Compare ‘Gotta Love‘s ossified beats with 6%’s cotton daubs respectively for the starkest example. The relationship between the late Niners (who bred the solitary but peachy ‘To The Death Of Fun‘) and the living Exmagician, however, is more close-knit. First cousin kinship kind of thing. The love of guitars is still there, along with enough razzamatazz production to make you think you’re occasionally listening to some abstruse late-60s psychedelic bunch.

As if to hammer home that this record really is the heralding of a new phase for Todd and Smith, the onset of opener ‘Kiss That Wealth‘ is a noisy siren-like hoot. Mercifully, it gives way to a more familiar blues-style chug and a shout-along worthy of Primal Scream any day.

It’s unknown whether or not they were sponging films for inspiration while writing ‘The Rot Set In‘. If they were, one suspects it was Austin Powers; a close of the eyes and the velvety legs of Mike Myers can be seen sneaking along inside its grooves every time.
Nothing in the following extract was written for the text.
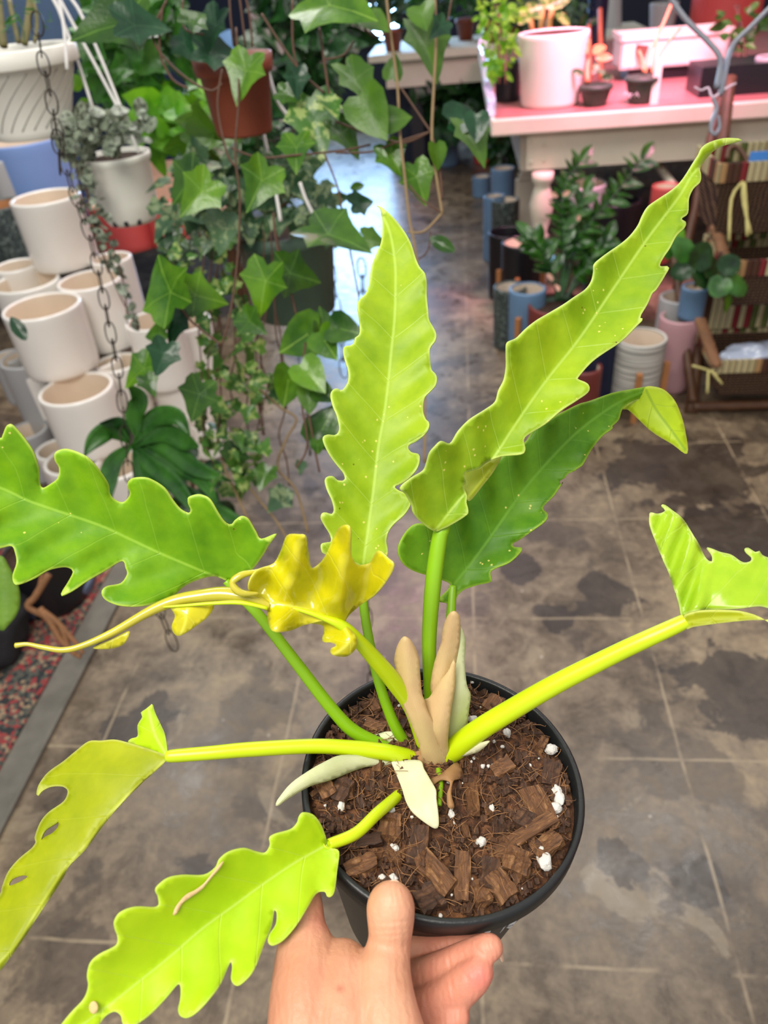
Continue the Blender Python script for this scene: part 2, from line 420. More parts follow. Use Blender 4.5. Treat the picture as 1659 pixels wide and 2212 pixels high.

On ‘Bend With The Wind‘, the frantically taught rhythm gives way in the chorus to the breeziness of The Beatles at their most loved-up – big harmonies and all – while Todd and Smith’s penchant for colourful melodies and dulcet “oohs” and “ahhs” laps over on to ‘Place Your Bets‘.

Even on quieter moments, like ‘Smile To The Gallery‘ and ‘Feet Don’t Fail‘ – despite the latter’s “I know life goes on, even though it seems it doesn’t” momentary despair – the feeling that a jolly time was had by all in making the album pervades. In fact, it was produced by just themselves and a friend.



The blithe apogee peaks in ‘Job Done‘ and it might even have additional health benefits, being nigh on impossible not to want to jump up and down on the spot for its four minute duration. After all the effort that’s been put in so far, forgiveness is duly meted out for eponymous and last track ‘Scan The Blues‘s appropriation of The Dream Academy‘s ‘Life In a Northern Town‘. Perhaps, in the end, all the Belfast friends are trying to do is drum up their own life in a Northern Irish town tale.

If a drop of swinging psychedelia with a few softer edges is your niche, because it’s not everyone’s, then to cut short the winsome words of the recently deceased (and technically now ex-magician himself) Paul Daniels, you’ll like this.